Not only is Cain’s man-slaughtering fence idea making every sane person worry about the expenses coming out of their own pockets, but the majority of the population isn’t too keen of electrocuting people, or the fact that Cain can’t make up his mind on the issue.

With constantly flip-flopping views like that, how is it that anyone can trust his opinions on anything else? It’s as if he’s just trying to give the people what they want to hear and then secretly do what he wants if he gets elected to office.

"Words have consequences, both in shaping ideas and inspiring actions,” said the Congressional Hispanic Caucus in a statement made in ‘The Hill.’ “Whether or not he made his comments in jest, Mr. Cain's words show a lack of understanding of the immigration issues our country is facing and a staggering lack of sensitivity. Surely, Mr. Cain understands the duty that candidates have to offer responsible policy proposals."
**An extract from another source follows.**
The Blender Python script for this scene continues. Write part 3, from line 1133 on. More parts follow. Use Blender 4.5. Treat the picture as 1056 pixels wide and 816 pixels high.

If Cain does finally get to push his own secret agenda, the 2,000 mile long stretch of land would be covered with a fence that can cost anywhere from $2 million to $70 million per mile depending on the terrain and the style, according to an article by Mother Jones. This is of course not piecing in the finances of maintaining the fence running enough electricity in it to kill someone.

"When I'm in charge of the fence, we going to have a fence.” Cain said during his speech in Tennessee. “It's going to be 20 feet high. It's going to have barbed wire on the top. It's going to be electrocuted, electrified. And there's going to be a sign on the other side that says it will kill you."

Perhaps flip-flopping Cain is just confused about the issue in the first place. It seems fairly common place to do so with Republican presidential candidates such as Mitt Romney’s views on abortion.

During his 2002 campaign for governor, Romney supported abortion rights saying “I will preserve and protect a women’s right to choose,” during a debate against his Democratic opponent Shannon O’Brien. Then during his term as governor, Romney vetoed a bill in 2005 that would expand access to emergency contraception. In an op-ed explaining his veto he wrote that he was "pro-life" and also wrote that while he didn’t favor abortion, that he would not change the state's abortion laws. Then six years later, Romney made clear is current anti-abortion stance, writing in a National Journal op-ed, that he supports overturning Roe v. Wade and defunding Planned Parenthood, "If I have the opportunity to serve as our nation's next president, I commit to doing everything in my power to cultivate, promote, and support a culture of life in America."

Romney recently flip-flopped on an amendment that would define life as beginning at conception which would outlaw most forms of birth control and throw women back into the dark ages.

At a campaign stop in Iowa last week, Romney said "life beings at conception, birth control prevents conception," but said he was "not campaigning for an amendment of some kind."
Even though, naturally, two weeks earlier Romney told Fox News host Mike Huckabee that he would "absolutely" support such an amendment. Certainly a statement, like Cain’s border control proposal, which leaves everyone standing on the fence about these presidential hopefuls and voters confused on what promises and opinions coming out of the mouths of the GOP candidates that they can believe in.